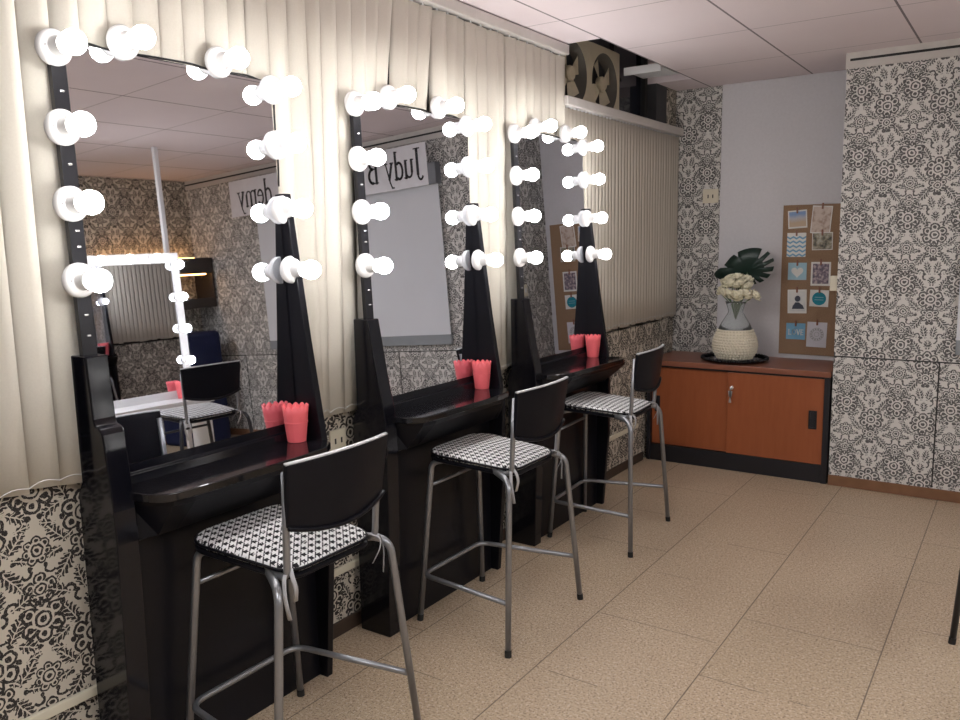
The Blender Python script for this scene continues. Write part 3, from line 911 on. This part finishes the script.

● ● ●

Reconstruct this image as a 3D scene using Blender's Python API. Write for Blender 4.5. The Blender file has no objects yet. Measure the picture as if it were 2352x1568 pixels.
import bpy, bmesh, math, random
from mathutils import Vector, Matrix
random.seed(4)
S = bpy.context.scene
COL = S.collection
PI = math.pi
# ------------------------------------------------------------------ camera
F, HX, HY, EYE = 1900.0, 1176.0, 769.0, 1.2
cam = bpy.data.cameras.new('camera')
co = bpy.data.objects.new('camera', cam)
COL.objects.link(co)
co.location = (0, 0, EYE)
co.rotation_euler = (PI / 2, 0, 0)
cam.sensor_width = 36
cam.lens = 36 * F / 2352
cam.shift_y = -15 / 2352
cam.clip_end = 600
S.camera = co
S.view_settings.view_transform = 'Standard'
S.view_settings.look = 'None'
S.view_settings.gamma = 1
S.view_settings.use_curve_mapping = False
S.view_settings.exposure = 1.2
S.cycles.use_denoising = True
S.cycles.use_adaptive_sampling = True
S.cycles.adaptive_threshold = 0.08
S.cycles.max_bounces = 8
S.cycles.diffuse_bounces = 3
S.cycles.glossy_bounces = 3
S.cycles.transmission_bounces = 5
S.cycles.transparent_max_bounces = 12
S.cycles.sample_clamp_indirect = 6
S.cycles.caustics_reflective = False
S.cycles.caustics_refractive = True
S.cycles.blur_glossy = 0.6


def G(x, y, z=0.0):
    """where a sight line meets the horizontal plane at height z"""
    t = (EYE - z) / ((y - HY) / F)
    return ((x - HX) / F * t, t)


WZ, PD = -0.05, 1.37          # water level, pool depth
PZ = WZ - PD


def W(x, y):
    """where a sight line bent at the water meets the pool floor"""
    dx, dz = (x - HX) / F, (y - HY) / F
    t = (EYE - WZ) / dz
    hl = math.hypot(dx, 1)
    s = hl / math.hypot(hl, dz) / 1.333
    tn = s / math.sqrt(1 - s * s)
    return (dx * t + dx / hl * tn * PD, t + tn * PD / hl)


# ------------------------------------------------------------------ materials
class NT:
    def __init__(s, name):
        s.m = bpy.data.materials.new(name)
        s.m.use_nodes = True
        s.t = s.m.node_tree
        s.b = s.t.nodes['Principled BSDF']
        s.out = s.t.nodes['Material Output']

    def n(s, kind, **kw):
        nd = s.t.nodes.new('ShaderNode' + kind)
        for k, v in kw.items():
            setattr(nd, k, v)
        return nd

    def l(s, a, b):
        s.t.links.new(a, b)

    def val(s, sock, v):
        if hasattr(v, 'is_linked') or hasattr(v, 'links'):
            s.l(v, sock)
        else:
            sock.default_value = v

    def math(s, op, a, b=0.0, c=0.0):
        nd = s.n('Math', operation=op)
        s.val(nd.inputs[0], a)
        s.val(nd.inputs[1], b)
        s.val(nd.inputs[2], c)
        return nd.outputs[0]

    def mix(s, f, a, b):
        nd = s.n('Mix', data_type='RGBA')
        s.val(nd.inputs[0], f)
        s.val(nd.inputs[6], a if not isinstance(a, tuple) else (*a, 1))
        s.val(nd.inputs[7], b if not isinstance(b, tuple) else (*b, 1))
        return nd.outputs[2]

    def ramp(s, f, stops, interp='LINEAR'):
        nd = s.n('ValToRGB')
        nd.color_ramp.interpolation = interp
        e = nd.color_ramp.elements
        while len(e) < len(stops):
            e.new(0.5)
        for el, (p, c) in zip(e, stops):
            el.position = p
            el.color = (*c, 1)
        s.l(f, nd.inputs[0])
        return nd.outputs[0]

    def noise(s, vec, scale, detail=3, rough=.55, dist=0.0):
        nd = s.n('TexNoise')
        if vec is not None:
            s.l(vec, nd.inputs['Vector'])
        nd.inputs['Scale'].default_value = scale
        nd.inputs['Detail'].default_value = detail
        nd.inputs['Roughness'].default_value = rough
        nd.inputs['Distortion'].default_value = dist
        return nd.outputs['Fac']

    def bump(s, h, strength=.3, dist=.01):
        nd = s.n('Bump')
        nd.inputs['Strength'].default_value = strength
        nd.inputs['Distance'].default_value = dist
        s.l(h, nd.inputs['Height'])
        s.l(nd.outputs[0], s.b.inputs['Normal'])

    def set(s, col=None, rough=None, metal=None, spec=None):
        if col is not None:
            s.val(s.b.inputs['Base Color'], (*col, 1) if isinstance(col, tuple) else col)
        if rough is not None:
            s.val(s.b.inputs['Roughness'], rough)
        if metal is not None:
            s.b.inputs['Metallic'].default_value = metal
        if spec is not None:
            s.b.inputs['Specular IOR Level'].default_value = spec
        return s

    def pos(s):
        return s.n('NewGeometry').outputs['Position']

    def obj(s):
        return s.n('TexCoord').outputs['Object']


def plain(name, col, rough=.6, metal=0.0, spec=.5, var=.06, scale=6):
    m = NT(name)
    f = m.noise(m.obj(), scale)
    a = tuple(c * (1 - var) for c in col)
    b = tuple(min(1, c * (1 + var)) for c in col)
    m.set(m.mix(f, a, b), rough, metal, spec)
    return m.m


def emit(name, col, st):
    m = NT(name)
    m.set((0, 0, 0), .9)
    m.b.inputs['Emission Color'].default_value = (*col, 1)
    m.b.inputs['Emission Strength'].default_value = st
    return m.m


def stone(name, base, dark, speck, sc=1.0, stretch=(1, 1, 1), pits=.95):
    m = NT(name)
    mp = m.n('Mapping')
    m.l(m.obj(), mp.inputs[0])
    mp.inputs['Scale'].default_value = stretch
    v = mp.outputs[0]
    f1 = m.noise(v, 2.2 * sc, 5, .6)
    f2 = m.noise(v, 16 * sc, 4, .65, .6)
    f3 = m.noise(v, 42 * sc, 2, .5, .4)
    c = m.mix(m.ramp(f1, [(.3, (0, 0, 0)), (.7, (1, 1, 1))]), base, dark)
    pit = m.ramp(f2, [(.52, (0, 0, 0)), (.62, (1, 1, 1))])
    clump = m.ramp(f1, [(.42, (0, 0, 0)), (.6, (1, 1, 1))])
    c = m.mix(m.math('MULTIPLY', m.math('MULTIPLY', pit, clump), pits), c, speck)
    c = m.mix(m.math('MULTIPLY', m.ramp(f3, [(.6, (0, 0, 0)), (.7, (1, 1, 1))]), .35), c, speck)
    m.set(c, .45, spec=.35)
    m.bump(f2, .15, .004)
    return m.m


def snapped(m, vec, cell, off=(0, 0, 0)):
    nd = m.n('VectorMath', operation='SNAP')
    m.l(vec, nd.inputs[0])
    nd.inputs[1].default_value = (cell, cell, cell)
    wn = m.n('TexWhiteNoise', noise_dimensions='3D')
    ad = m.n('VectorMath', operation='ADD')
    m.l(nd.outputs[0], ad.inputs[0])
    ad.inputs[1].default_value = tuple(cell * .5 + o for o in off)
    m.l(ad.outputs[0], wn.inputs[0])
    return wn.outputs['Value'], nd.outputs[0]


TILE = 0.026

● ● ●

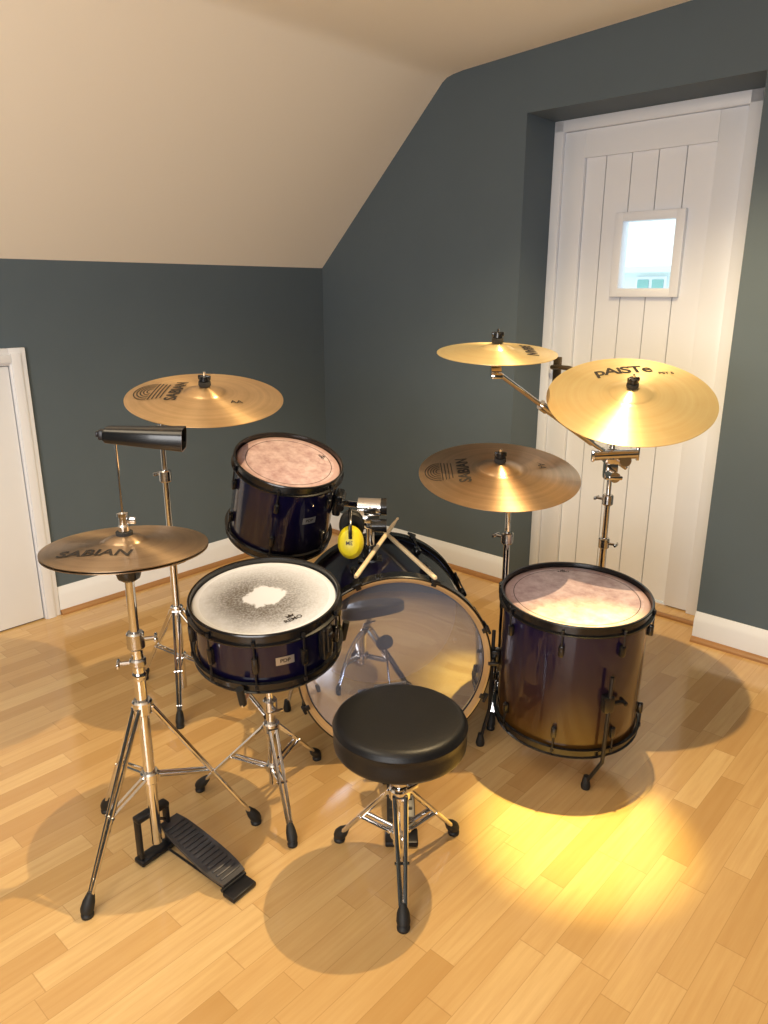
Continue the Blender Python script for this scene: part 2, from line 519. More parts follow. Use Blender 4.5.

● ● ●

## JOB
Keep only those lines of the records that hold "Write", and return them.

## RESULT OF THE TASK
The Blender Python script for this scene continues. Write part 3, from line 911 on. This part finishes the script.
Reconstruct this image as a 3D scene using Blender's Python API. Write for Blender 4.5. The Blender file has no objects yet. Measure the picture as if it were 2352x1568 pixels.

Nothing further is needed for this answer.